In 1973, the last year in which the model was marketed here, 109 were sold.

Auckland-based special repairer of 500s, John Collins, recalls how the price of used 500s fell away in the 1980s and 1990s to the point where people would sometimes give them, away.

Then in the late 1990s and into the new millennium, traders shipped many of New Zealand’s better examples to buyers in Japan and the United States.

At one point 68 good examples were exported from Christchurch within 18 months and some were stolen for export.

At its peak, Collins estimates his business had more than 800 customers.

“[Bambinas] were an engineering masterpiece – simple, and easy to fix once you had worked out the quirks,” he said.

The 500 was the original city car, smaller, lighter and almost as well packaged as the Mini.

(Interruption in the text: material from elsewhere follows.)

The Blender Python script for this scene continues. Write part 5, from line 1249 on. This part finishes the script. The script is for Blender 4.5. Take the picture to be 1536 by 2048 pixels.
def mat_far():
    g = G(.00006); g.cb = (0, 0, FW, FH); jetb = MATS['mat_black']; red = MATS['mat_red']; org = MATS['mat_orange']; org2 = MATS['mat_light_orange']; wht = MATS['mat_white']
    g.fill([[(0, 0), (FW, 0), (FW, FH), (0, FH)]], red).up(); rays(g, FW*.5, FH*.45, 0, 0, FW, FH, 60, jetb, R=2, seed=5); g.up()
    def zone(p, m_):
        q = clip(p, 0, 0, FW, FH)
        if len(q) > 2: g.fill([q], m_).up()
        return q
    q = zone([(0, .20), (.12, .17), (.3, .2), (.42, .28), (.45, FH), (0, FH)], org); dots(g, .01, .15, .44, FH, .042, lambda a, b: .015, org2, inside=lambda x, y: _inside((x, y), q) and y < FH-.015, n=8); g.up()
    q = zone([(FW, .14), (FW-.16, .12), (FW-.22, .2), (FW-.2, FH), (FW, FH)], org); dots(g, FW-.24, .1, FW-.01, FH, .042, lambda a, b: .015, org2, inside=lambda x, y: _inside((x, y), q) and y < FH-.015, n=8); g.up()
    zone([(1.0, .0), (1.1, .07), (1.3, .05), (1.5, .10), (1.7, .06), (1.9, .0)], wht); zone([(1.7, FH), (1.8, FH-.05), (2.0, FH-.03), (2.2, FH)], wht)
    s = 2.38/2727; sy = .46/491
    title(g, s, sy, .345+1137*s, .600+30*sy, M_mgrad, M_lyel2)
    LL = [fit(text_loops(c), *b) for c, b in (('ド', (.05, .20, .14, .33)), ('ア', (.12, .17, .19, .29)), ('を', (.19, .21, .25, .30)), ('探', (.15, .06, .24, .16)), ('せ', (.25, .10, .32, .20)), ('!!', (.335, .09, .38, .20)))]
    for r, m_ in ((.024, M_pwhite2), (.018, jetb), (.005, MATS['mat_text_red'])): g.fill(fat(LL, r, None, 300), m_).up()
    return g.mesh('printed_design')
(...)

The old 500 with its weak structure, poor crash standards, high noise levels and lack of comfort, isn’t a car for today. But in 1960 it was a brilliant package, offering so much within so little.

With a top speed of just over 90km/h, the 500 won the 1962 Mobilgas Economy Run with 57mpg.

Promoting such standard features as a “waterproof” sunshine roof, factory underseal, windscreen washers, a heater/demister and automatic courtesy lights, Torino Motors advertised the 500D as, “A small car, yes, but a real automobile!”

Niall’s Bambina book ($39.95 from Iconic Publishing) records a fascinating story about a classic small car that many New Zealanders still regard with affection.

Liberally illustrated, the book is written in both English and Italian. Ironically, Todd may sell more of the publication in Italy than here.